TASK PROMPT: Retype, exactly as they stand, the lines from the start of the data to the line that contains "RNG = np.random.default_rng(11)", both ends included. Leave the pictures out.

SOURCE MATERIAL:
━━━━━━━━

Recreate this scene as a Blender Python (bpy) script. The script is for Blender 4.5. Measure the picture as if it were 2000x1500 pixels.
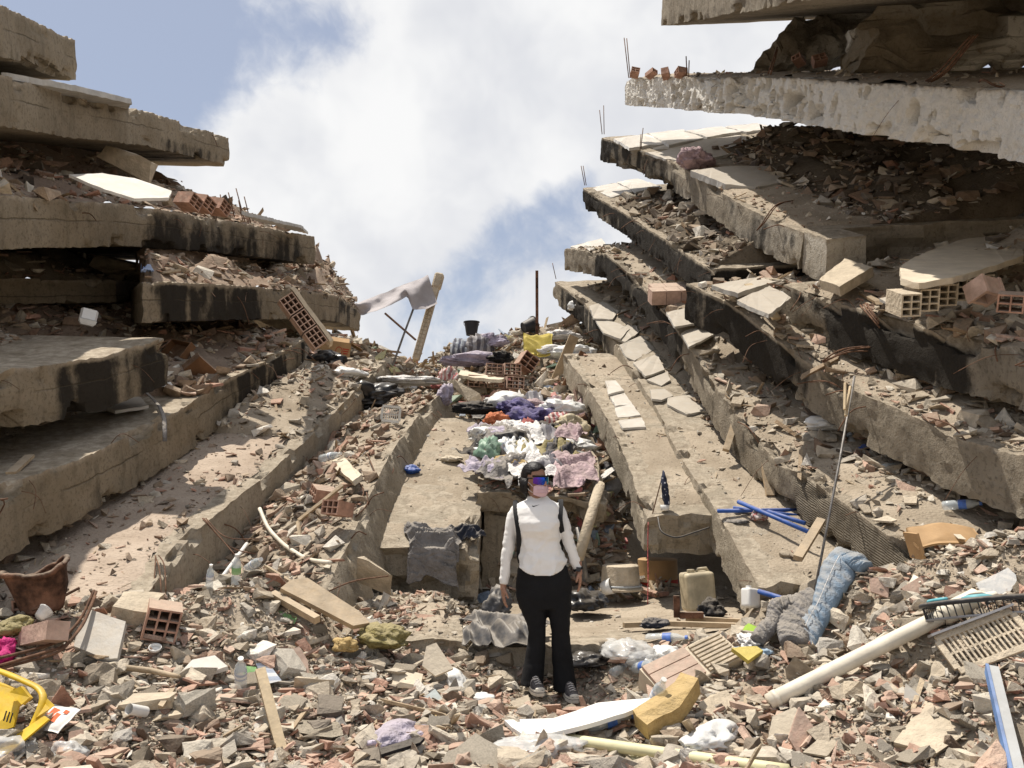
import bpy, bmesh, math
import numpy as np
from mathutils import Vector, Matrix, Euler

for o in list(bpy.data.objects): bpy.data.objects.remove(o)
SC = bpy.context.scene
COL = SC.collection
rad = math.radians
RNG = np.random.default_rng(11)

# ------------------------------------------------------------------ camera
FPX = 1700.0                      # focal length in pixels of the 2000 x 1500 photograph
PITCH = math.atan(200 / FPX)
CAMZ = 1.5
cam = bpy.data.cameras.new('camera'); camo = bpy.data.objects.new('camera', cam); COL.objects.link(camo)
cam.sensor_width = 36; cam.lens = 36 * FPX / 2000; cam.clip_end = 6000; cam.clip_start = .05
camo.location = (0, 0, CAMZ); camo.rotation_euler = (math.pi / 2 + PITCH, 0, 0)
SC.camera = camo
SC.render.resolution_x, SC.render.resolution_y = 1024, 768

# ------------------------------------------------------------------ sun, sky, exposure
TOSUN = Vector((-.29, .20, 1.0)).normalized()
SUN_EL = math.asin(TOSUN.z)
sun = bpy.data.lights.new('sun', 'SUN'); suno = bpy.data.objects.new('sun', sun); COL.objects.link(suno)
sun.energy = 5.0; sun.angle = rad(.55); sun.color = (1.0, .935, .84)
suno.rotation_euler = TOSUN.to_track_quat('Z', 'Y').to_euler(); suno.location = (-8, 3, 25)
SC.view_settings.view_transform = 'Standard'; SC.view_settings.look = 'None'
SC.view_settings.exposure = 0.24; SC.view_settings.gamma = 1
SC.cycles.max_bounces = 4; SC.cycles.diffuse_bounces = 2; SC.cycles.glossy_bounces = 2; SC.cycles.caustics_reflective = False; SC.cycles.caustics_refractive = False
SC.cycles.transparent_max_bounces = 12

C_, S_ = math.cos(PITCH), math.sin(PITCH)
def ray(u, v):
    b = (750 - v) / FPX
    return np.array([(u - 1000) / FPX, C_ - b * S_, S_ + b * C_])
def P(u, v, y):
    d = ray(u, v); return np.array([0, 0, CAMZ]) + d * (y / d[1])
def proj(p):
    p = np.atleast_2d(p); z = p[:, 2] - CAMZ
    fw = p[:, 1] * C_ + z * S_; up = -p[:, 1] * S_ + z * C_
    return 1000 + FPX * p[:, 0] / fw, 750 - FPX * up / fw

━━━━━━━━

RIGHT ANSWER:
Recreate this scene as a Blender Python (bpy) script. The script is for Blender 4.5. Measure the picture as if it were 2000x1500 pixels.
import bpy, bmesh, math
import numpy as np
from mathutils import Vector, Matrix, Euler

for o in list(bpy.data.objects): bpy.data.objects.remove(o)
SC = bpy.context.scene
COL = SC.collection
rad = math.radians
RNG = np.random.default_rng(11)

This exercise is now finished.